日本の戦国時代が、シェークスピア劇に優に比肩するだけのドラマ性と深刻さに満ちていることに気づいたのが黒澤明だったと思うけど、かれは余りに様式美に走り過ぎた。アメリカのドラマは残酷で残忍な描写がお手の物。それが本作では生きている。様式と暴力のハイブリッドだ。
日本人が時代劇を作ると、得てして権力闘争の残酷さを押し隠してしまう。様式と形式に堕してしまう。それを包み隠さず正面から描いた。その意味では画期的なドラマだったと認めざるを得ない。
あの暴力と狂気に満ちた時代を生き抜き、勝ち抜いて江戸幕府を創設した徳川家康はまことに傑物だった。戦国に平和をもたらした。個々の毀誉褒貶は些末なことにすぎない。
2024年06月03日
北野武『首』@U-NEXT
コレ、映画としては楽しく最後まで見れたけど、信長の理解も戦国時代の知識もデタラメ、とりわけ男色の本質がまるで解ってない。エロスのかけらもない。

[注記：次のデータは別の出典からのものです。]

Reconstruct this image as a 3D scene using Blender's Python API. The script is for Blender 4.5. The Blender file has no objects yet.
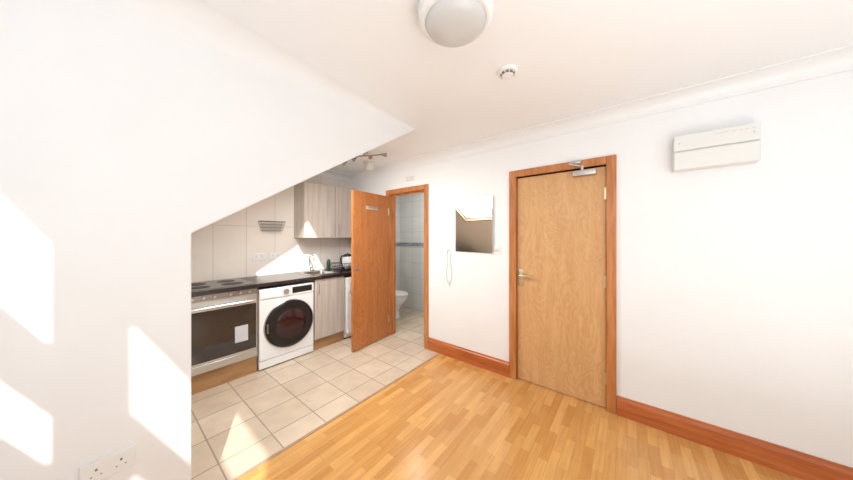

戦国時代のリアリズムを追求した真田広之「Shogun将軍」を見たばかりなので、本作のセンスの悪さ&古さに呆れた。信長を狂人として描くことにリアリズムの欠片もない。本当にこんな狂人だったら、従う大名や配下など1人もいなかったろう。
肝心の信長像にリアリティの欠片もないので、それ以外の登場人物においては何をか言わんや。そこに取って付けたようなおぞましい男色。戦国の武将どうしで、そんなのあり得ないだろう。せめて小姓の森蘭丸ぐらい色っぽく描いて欲しかったが......たんなるデクノボー。
北野武としてはシリアス一辺倒ではなく、作品に息抜きできるユーモラスな要素を入れたいのだと思う。ところが、かれにはその感覚がない。お笑いとはギャグだと思い込んでいる。やたらギャグを盛り込むが、その大半が不発に終わっている。